KÜLTÜR-SANAT

Aphrodisias Antik Kenti: Aşkın ve sanatın başkentine kısa bir bakış

Sanat ve tarihin büyülü kesişim noktası Aphrodisias Antik Kenti, geçmişin izlerini günümüze taşıyor. Gelin, Aphrodisias'ın geçmişinde bir tura çıkalım...

Abone Ol

Aphrodisias Antik Kenti, aşk ve güzellik tanrıçası Aphrodite’e ithaf edilen ve tarih boyunca sanatıyla ün salmış bir medeniyet merkezi olarak dikkat çekiyor. Aydın’ın Karacasu ilçesinde yer alan bu kent, özellikle Roma İmparatorluğu döneminde kazanmış olduğu kutsal bölge statüsüyle, dönemin en önemli yerleşimlerinden biri haline geldi. Mermerden yapılan sanat eserleri, heykeltıraşlık okulu ve arkeolojik yapılarıyla bugün de ziyaretçileri kendine çeken Aphrodisias, antik çağların izlerini taşıyarak binlerce yıl sonra bile büyüleyici etkisini koruyor.
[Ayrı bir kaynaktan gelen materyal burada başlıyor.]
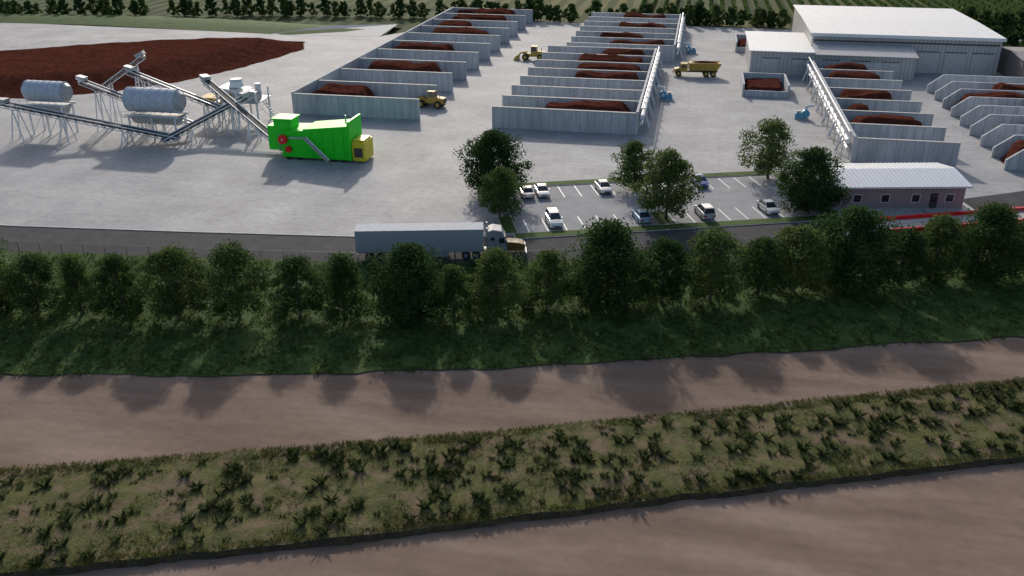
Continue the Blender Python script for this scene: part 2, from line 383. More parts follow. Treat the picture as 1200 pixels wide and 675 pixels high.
for i in range(5):
    x=17+i*6.9; b.box(x,x+3.8,228.93,228.995,0,4.0,'steel'); b.box(x-.15,x+3.95,228.9,228.99,4.0,4.2,'trim')
for i in range(3):
    x=54.5+i*6.2; b.box(x,x+4.6,238.93,238.995,0,5,'steel'); b.box(x-.2,x+4.8,238.9,238.99,5,5.25,'trim')
b.box(29.5,72.5,238.93,238.985,6.9,7.3,'trim')
b.obj('warehouse')
b=B(); gable(b,75,100,228,246,5.6,.6,.4,'brown','brown','x'); 
for i in range(3): b.box(77+i*7,80.5+i*7,227.93,227.995,0,3.4,'trim')
b.obj('storage_shed')

# ------------------------------------------------------------ office
b=B(); W,Dp,h=21.6,10.5,3.6
gable(b,0,W,0,Dp,h,.95,.55,'siding2','white','x')
n=36
for i in range(n+1):
    x=-.5+(W+1)*i/n
    b.beam((x,-.53,h+.25),(x,Dp/2,h+1.17),.05,.06,'white'); b.beam((x,Dp/2,h+1.17),(x,Dp+.53,h+.25),.05,.06,'white')
b.box(-.55,W+.55,-.68,-.552,h-.08,h+.2,'white')
for x in (2.2,5.2,9.3,13.8): 
    b.box(x,x+1.3,-.05,-.004,1.2,2.5,'white'); b.box(x+.1,x+1.2,-.07,-.052,1.3,2.4,'glass')
b.box(16.6,17.7,-.05,-.004,.3,2.6,'trim'); b.box(16.75,17.55,-.07,-.052,1.2,2.4,'glass')
b.box(18.8,20.1,-.05,-.004,1.2,2.5,'white'); b.box(18.9,20,-.07,-.052,1.3,2.4,'glass')
b.box(W+.004,W+.05,3,4.3,1.1,2.3,'white'); b.box(W+.052,W+.07,3.1,4.2,1.2,2.2,'glass')
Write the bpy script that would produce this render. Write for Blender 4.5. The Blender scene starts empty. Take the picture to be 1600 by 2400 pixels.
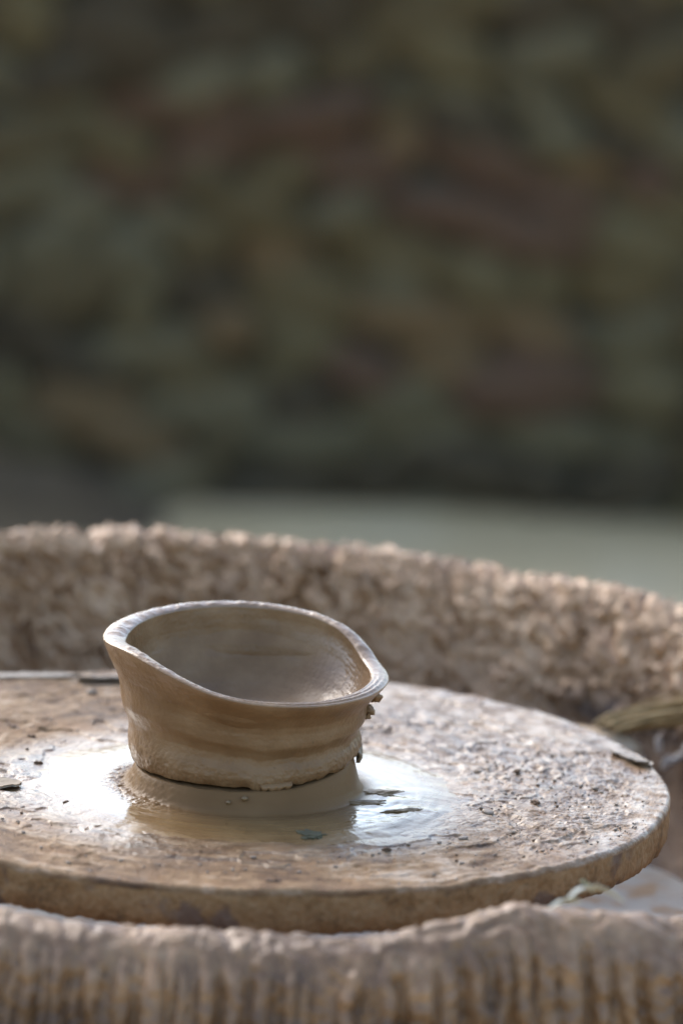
import bpy, math, random
import numpy as np

# ------------------------------------------------------------------ camera, sky, sun, exposure
sc = bpy.context.scene
C = sc.collection
R = math.radians

from mathutils import Matrix, Vector
cam_data = bpy.data.cameras.new("camera")
cam = bpy.data.objects.new("camera", cam_data)
C.objects.link(cam)
rt = Vector((0.99873569, -0.01553546, 0.04780873))
up = Vector((-0.04410895, 0.18536213, 0.98167983))
fw = Vector((0.02411277, 0.98254747, -0.18444252))
cam.matrix_world = Matrix(((rt.x, up.x, -fw.x, 0.0), (rt.y, up.y, -fw.y, -1.46204264),
                           (rt.z, up.z, -fw.z, 0.38638068), (0, 0, 0, 1)))
cam_data.lens = 125.0
cam_data.sensor_fit = 'VERTICAL'
cam_data.sensor_height = 36.0
cam_data.sensor_width = 24.0
cam_data.clip_start = 0.02
cam_data.clip_end = 500.0
cam_data.dof.use_dof = True
cam_data.dof.focus_distance = 1.445
cam_data.dof.aperture_fstop = 5.4
sc.camera = cam

SUN_EL, SUN_AZ = 39.0, -36.0
world = bpy.data.worlds.new("World")
sc.world = world
world.use_nodes = True
wn = world.node_tree
sky = wn.nodes.new('ShaderNodeTexSky')
sky.sky_type = 'NISHITA'
sky.sun_disc = False
sky.sun_elevation = R(SUN_EL)
sky.sun_rotation = R(SUN_AZ)
sky.air_density = 1.2
sky.dust_density = 2.0
sky.ozone_density = 1.0
wn.links.new(sky.outputs[0], wn.nodes['Background'].inputs[0])
wn.nodes['Background'].inputs[1].default_value = 0.11
sl = bpy.data.lights.new("sun", 'SUN')
sl.energy = 0.58
sl.angle = R(34)
sl.color = (1.0, 0.99, 0.975)
sun = bpy.data.objects.new("sun", sl)
C.objects.link(sun)
sun.location = (0, 0, 5)
sdir = Vector((math.sin(R(SUN_AZ)) * math.cos(R(SUN_EL)), math.cos(R(SUN_AZ)) * math.cos(R(SUN_EL)), math.sin(R(SUN_EL))))
sun.rotation_euler = sdir.to_track_quat('Z', 'Y').to_euler()
sc.view_settings.view_transform = 'Standard'
sc.view_settings.look = 'None'
sc.view_settings.gamma = 1.0
sc.view_settings.exposure = 1.95
sc.cycles.caustics_reflective = False
sc.cycles.caustics_refractive = False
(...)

Aphrodisias, Aydın’ın Karacasu ilçesinde yer alan, tarihi M.Ö. 2. yüzyıla kadar uzanan ve adını aşk ve güzellik tanrıçası Aphrodite’den alan bir antik kenttir. İlk kez bu isimle anılan kent, Roma İmparatorluğu döneminde kutsal bir yerleşim olarak kabul edildi. Öncesinde "Lelegonpolis," "Megapolis," ve "Ninoi" gibi adlarla bilinen Aphrodisias, Roma’nın güçlü himayesi altına girdiğinde kültürel ve sanatsal açıdan gelişim gösterdi. Öyle ki, burada kurulan heykelcilik okulu dönemin en ünlü eserlerini üretmiş ve Salbakos Dağı'ndan çıkarılan mermerlerle şekillendirilen heykeller, dönemin sanatına damga vurdu.

Tarihsel ihtişam ve yıkımların izleri

Aphrodisias, Caesar’ın şehri ziyaret ettiği ve tanrıça Aphrodite’e sadakatini sunduğu bir yer olarak bilinir. Ancak M.Ö. 44 yılında Caesar’ın ölümünden sonra kent Labienus tarafından talan edilmiştir. Sonrasında, Roma’nın önde gelen imparatorları Tiberius ve Octavianus’un yardımlarıyla Aphrodisias yeniden inşa edilerek eski görkemine kavuşmuştur. Bu dönemde vergi muafiyeti gibi ayrıcalıklar kazanan şehir, 3. yüzyıla kadar birçok imparator tarafından desteklenmiştir. Pagan inançlarının merkezi olan Aphrodisias, Hristiyanlığın yayılmasıyla bir piskoposluk bölgesi haline gelmişse de eski inançların izlerini uzun süre taşımıştır.

Depremlerle Gelen Çöküş

Bir fay hattı üzerinde bulunması nedeniyle Aphrodisias sık sık depremlerle sarsıldı ve 7. yüzyılda meydana gelen büyük yıkımlardan sonra eski görkemini yitirdi. Bölgedeki göç ve yeni yerleşimler ile Bizans döneminde "Kayra" olarak anılmış, bu isim de günümüzde “Geyre” olarak yaşamaya devam ediyor.

Yeniden keşif ve kazı çalışmaları

18. yüzyılın sonlarından itibaren yabancı seyyahlar ve arkeologlar tarafından keşfedilen Aphrodisias, 1960’lı yıllarda New York Üniversitesi arkeologları tarafından yapılan kapsamlı kazılarla tam anlamıyla gün yüzüne çıkarılmaya başlandı. Kazılarda ortaya çıkan tapınak, stadyum ve tiyatro gibi yapılar Aphrodisias’ın zengin geçmişini gözler önüne seriyor. Günümüzde UNESCO Dünya Mirası Listesi’nde yer alan bu kent, antik dönemin en değerli sanat merkezlerinden biri olarak kültürel önemini koruyor.